Peace Race officials don’t fret doping


Youngstown 10k does not drug test racers

By charles grove

cgrove@vindy.com

On March 31, the Associated Press broke a story about many African distance runners who travel the country entering smaller-town marathons and half-marathons in hopes of winning prize money. The issue being a number of these athletes have now been caught doping.

These races have taken place at marathons in locations like Frankfort, Ky., Carmel, Ind. and South Bend, Ind. — places large enough to offer enough prize money to make it worth their while but small enough to not test for doping.

Could this be happening at the Youngstown Peace Race? Peace Race President Al George isn’t aware if it has.

“We don’t test for banned substances,” George said. “We have not had an issue with doping or anything like that because we don’t test for it. It’s not something we’ve ever focused on.”

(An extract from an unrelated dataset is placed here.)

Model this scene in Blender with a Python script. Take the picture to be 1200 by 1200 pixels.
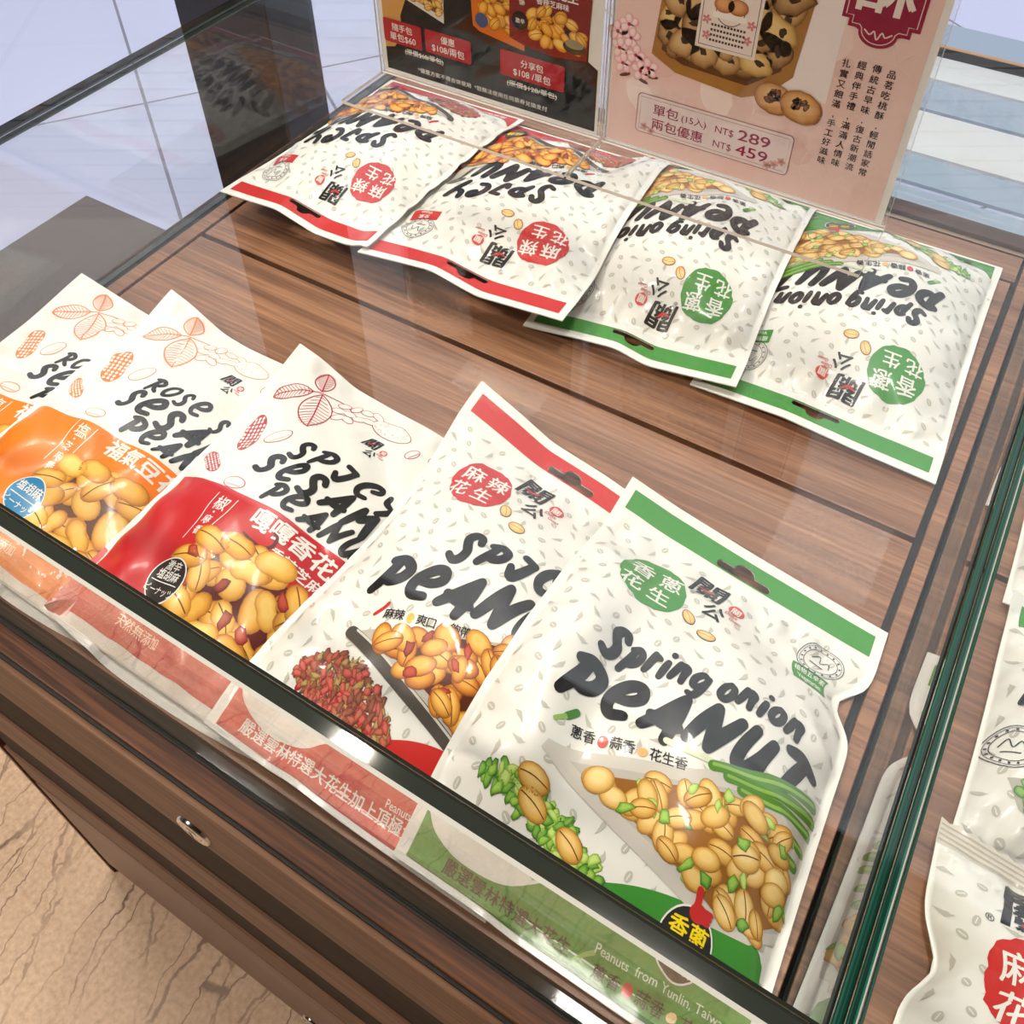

The race has had African competitors in the past and has subsidized travel expenses to have elite runners compete in the past. But according to George, eyebrows haven’t been raised because those athletes don’t always win.

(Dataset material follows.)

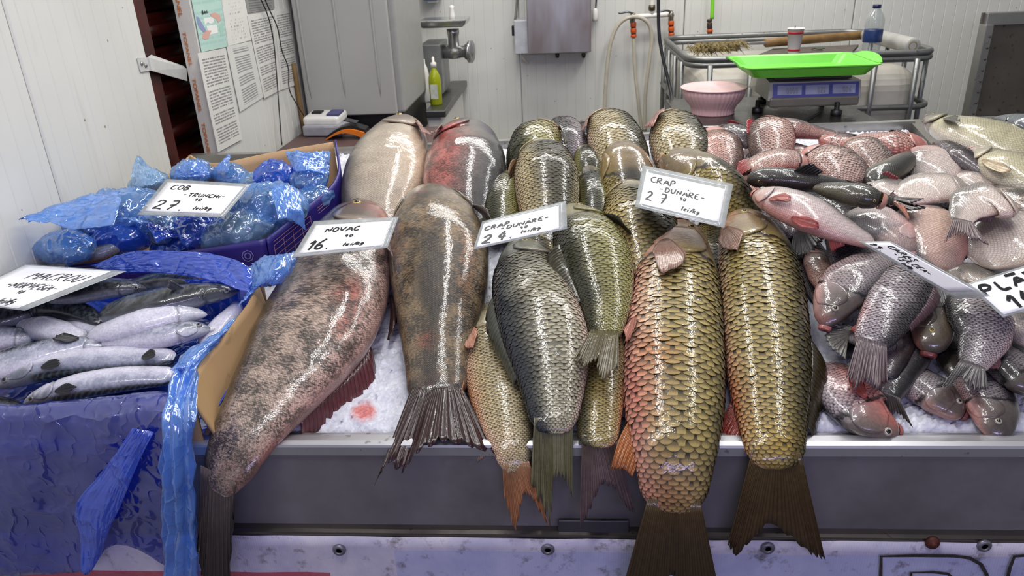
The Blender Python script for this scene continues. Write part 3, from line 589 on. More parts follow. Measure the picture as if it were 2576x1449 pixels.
PR1 = m_print('printed_page', '#d6d5cf', '#55565a', 34); PR2 = m_print('printed_table', '#d2d2cc', '#6a6b70', 26, .6, .2); PR3 = m_print('sparse_page', '#dbdad4', '#8a8b8e', 18, .35, .2)
TEAL = m_print('teal_poster', '#b4d3c8', '#9cc2ba', 12, .5, .0)
def paper(name, label, pix, mat, e=.004):
    q = [atx(x, y, XP+e) for x, y in pix]; o = slab(name, q, .0012, mat, None, (1, 0, 0)); return tag(o, label, 'paper', 'papers taped on the notice panel')
POST = paper('poster', 'pale teal poster with two hands swapping a receipt, taped on the panel', [(478, -24), (552, -34), (573, 117), (508, 131)], TEAL)
paper('notice', 'mostly blank white notice right of the teal poster', [(553, -34), (611, -44), (632, 101), (574, 116)], PR3)
paper('notice', 'long white notice of dense text at the lower left of the panel', [(497, 134), (568, 121), (610, 350), (549, 383)], PR1, .006)
paper('notice', 'white notice with a smudged table beside the long dense one', [(570, 117), (633, 103), (663, 244), (604, 282)], PR2)
paper('notice', 'tall white notice of dense text behind the thin hanging cables', [(622, 39), (689, 26), (706, 226), (665, 248)], PR1, .006)
paper('notice', 'tall printed notice next to the grey cabinet', [(690, 26), (731, 19), (752, 211), (707, 227)], PR1)
paper('notice', 'grey framed notice at the top of the notice panel', [(613, -20), (688, -32), (691, 22), (622, 33)], m_print('grey_notice', '#8d8d89', '#5d5e60', 8, .6))
# poster artwork: flat printed shapes
def flat(px, name, c, par, e=.0046):
    V = A([atx(x, y, XP+e) for x, y in px]); n = len(V); o = mk(name, np.concatenate([V, V-A([.0004, 0, 0])]), [list(range(n)), list(range(n, 2*n))[::-1]]+[[i, (i+1) % n, (i+1) % n+n, i+n] for i in range(n)], plain('print_'+c.strip('#'), c, .5, var=.03), par, smooth=False); return o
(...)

“There are years where the African runners don’t win, local people do,” George said. “I’ve never heard of anything foul or any complaints.”

George said the largest single payout the Peace Race has offered is $2,000 for first place, which is in the ballpark of the $2,500 in prize money Kenyan runner Lilian Mariita won in Frankfort before being busted by the U.S. Anti-Doping Agency. Runners like Mariita would attempt to win as many of these races as possible to support their families.

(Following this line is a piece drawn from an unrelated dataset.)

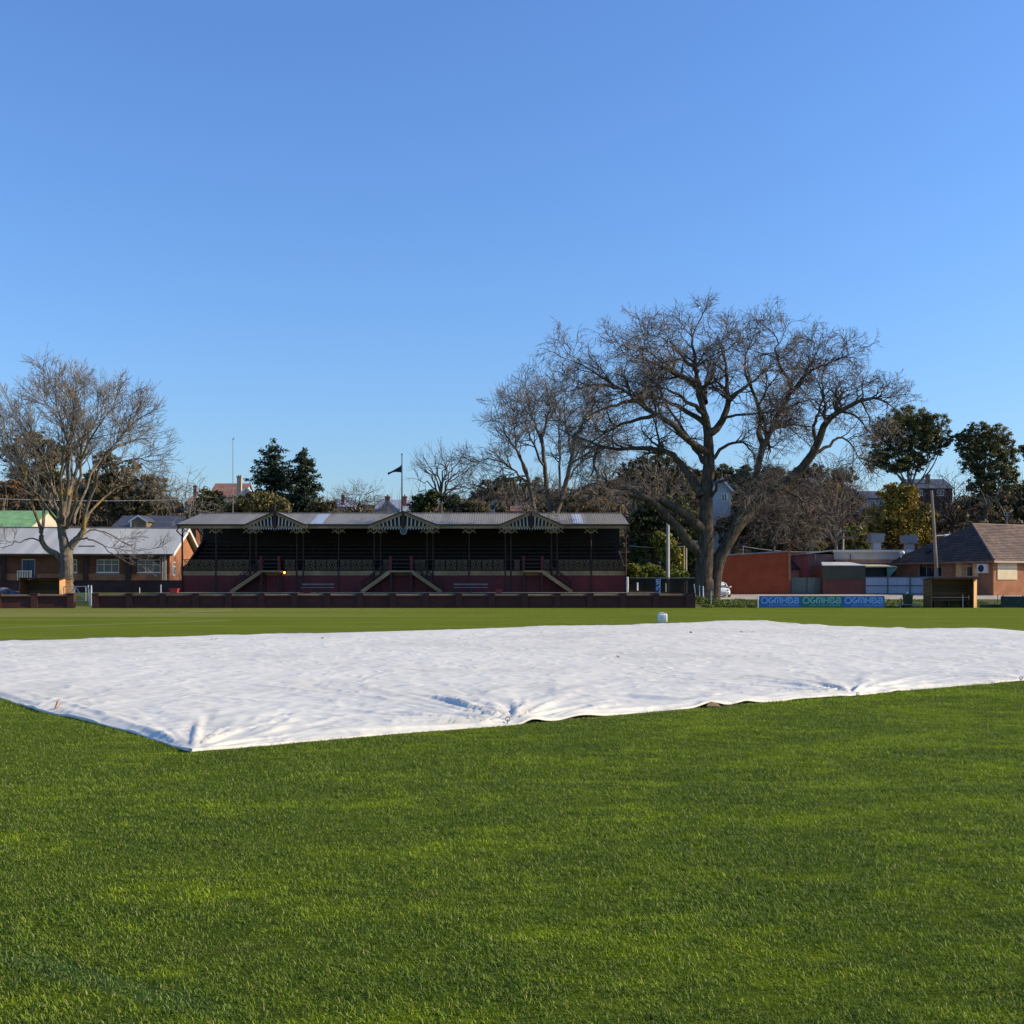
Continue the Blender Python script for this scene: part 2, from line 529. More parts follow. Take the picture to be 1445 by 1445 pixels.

According to the CIA, 43.4 percent of Kenyans live below the poverty line and the GDP per capita in Kenya is $3,300. That makes a $2,000 payday 60 percent of what an average Kenyan makes in an entire year.

The Peace Race has another method in place to combat dopers — multiple prizes that focus on local runners.

“We try to segregate our prize money so there is no double dipping and there’s an equal distribution to local runners, Ohio runners, female runners and so on,” George said.

And the vast majority of money isn’t in play for the competitors, as money is raised for local charities and other events.

“We want to have a good athletic event but the main purpose is to put money back into the community,” George said. “Over the past 10-12 years we’ve given about $100,000 back and that money goes to things like Mahoning Valley Rescue Mission, St. Vincent de Paul Society, the Special Olympics and others.”

If doping runners have won prize money in years previous, it was one of the times they got away with it.

“I’m not sure if our prize structure has been compromised,” George said. “If it has we’re not aware of it.”

George said the race does not feel the need to test winners but could afford to do so if they felt it was necessary to test.

When asked if testing athletes in the future would potentially keep any participants away George said, “Only the cheaters.”